* [Records for this task]:
━━━━━━

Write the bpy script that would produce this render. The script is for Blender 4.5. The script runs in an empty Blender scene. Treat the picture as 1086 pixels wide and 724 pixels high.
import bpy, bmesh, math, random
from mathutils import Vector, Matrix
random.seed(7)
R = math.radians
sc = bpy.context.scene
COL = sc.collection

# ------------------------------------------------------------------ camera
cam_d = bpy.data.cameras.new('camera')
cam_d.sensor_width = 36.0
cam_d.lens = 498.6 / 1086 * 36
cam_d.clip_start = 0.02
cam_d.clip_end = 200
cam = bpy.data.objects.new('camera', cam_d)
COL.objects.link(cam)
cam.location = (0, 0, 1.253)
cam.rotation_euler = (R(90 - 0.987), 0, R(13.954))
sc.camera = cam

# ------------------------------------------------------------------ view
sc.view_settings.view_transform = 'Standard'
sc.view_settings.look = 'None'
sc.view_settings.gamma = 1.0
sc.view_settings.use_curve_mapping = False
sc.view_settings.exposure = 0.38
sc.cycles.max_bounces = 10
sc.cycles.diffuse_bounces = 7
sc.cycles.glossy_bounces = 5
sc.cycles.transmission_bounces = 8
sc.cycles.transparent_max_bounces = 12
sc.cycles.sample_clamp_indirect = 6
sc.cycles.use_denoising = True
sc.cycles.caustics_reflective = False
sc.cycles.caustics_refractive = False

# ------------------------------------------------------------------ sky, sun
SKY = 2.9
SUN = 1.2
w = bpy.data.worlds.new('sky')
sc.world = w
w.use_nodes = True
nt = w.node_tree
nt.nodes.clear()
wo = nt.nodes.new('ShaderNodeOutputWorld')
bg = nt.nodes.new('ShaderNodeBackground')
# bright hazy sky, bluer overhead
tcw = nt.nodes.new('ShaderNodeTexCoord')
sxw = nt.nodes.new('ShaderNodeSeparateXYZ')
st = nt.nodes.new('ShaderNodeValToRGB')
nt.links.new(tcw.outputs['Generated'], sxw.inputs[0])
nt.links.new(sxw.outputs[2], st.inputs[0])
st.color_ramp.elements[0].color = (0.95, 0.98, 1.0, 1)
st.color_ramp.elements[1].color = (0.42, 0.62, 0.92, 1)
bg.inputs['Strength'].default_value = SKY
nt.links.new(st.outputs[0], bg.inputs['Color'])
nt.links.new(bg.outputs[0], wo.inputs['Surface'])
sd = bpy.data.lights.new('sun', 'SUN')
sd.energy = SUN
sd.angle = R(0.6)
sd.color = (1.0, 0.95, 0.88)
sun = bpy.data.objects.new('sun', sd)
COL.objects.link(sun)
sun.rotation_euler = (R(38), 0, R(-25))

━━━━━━

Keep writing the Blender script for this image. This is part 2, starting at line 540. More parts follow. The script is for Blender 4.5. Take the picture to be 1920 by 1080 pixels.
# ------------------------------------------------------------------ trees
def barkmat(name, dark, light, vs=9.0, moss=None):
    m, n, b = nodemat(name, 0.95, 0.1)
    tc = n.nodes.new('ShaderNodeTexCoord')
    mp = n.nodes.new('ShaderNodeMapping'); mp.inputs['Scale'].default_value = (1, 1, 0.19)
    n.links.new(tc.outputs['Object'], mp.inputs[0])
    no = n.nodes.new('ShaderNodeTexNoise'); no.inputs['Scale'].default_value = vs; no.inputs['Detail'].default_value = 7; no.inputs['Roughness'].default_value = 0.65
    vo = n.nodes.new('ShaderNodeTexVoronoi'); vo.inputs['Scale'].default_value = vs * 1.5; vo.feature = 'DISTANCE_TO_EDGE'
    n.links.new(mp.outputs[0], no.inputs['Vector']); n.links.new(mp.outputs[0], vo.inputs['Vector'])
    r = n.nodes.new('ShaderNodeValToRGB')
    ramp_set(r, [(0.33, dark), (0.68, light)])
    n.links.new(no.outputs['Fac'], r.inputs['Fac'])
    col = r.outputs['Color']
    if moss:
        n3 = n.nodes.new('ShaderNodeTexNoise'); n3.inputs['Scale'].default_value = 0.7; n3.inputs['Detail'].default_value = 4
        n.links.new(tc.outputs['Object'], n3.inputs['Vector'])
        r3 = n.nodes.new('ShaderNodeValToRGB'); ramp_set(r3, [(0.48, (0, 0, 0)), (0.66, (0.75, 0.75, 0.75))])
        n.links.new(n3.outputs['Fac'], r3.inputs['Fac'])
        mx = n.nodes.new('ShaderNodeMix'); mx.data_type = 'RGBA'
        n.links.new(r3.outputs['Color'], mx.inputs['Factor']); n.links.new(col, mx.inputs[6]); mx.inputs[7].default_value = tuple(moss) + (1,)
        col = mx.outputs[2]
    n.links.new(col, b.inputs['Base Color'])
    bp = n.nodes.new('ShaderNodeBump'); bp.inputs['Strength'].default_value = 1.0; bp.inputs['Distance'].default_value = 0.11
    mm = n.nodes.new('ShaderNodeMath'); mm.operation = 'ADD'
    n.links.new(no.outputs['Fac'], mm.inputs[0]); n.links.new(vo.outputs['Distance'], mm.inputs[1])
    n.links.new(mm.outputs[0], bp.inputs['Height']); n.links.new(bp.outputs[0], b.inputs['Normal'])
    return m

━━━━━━

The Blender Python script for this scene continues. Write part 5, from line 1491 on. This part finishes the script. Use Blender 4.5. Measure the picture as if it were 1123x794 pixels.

━━━━━━

* [The exercise]: State how many lines include the string "from". Give no other information.

* [Response to this exercise]: 2